Experience has also taught me that I tend not to want sex:

Anytime I have the impression that the interest isn't immediately mutual
After eating a large meal (But I seldom object to eating a meal after sex.)
While I'm processing unpleasant emotional confrontation
If I feel like I'm not clean, especially if I've felt that way for a while

A few of the less mainstream sexual practices I've encountered on the internet sparked an interest. They include:

Tantra Yoga
M/F Spanking followed by sex
Some Bondage Photos (especially those artistic looking photos from Japan (and CaptiveCulture) & some involving hot wax) and videos of women in bondage experiencing orgasm

The bulk of my interest is (& all of my experience) has been, however, fairly prosaic (or so it seems to me).

Note:

I consider sex to be a social activity, so my aforementioned uncomfortableness with interacting in large groups of strangers applies here.
Note also, as of June 2014, the last two times I had sex with another person were in April 2006 and April 2000(why?).
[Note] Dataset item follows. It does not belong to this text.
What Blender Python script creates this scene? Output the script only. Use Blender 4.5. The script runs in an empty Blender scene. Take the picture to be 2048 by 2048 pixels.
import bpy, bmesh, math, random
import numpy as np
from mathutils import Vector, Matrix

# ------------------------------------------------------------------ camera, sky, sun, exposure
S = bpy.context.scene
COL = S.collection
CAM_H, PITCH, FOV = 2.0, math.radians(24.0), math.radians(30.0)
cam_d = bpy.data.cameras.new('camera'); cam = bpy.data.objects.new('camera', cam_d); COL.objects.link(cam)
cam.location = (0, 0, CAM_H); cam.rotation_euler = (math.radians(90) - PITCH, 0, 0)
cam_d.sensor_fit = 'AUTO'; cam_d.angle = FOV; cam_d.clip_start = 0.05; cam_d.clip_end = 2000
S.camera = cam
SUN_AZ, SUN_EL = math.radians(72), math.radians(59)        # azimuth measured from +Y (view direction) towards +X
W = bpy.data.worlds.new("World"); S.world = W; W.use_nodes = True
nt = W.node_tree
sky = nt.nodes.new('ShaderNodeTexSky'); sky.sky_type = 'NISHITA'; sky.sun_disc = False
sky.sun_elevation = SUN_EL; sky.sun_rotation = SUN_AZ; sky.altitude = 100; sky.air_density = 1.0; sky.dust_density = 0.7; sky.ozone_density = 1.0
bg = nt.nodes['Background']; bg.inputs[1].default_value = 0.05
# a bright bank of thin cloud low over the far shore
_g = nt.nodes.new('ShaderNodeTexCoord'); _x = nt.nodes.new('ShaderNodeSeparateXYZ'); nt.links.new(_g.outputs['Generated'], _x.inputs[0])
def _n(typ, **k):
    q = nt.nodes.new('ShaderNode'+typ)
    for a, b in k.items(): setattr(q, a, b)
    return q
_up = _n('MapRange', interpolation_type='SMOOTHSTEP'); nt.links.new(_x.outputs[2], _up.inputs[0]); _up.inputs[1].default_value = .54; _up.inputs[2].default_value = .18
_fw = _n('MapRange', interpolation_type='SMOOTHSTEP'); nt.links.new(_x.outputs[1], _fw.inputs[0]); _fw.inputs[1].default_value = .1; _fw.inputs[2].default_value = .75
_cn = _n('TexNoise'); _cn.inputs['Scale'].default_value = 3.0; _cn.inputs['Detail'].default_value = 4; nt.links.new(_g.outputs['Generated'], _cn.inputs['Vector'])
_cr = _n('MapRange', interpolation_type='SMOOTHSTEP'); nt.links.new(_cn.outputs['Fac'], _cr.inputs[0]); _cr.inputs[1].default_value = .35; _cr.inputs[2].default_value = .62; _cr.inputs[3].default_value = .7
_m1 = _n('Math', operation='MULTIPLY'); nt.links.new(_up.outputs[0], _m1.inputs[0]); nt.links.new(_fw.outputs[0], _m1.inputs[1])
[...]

I doubt I'd be much good for (non-novlety, I guess) casual sex without a fair amount of "practice sex" or "rehab sex" first.
Another note: If you're a woman I'd find attractive and you meet me in person, most likely the following feelings will be at conflict within me:

The instinctive desire to remove your clothing and penetrate you with my penis.
The experience based desire to avoid interacting with you because doing so will consume lots of personal resources and ultimately leave me with unhappy memories. This desire best achieves its goal with behavior that gets you to avoid me.
The imposed from above decision to be polite, informative if it's information I think you'll find useful, and a little distant. This will be in control, but it won't quite mask the presence of the other two.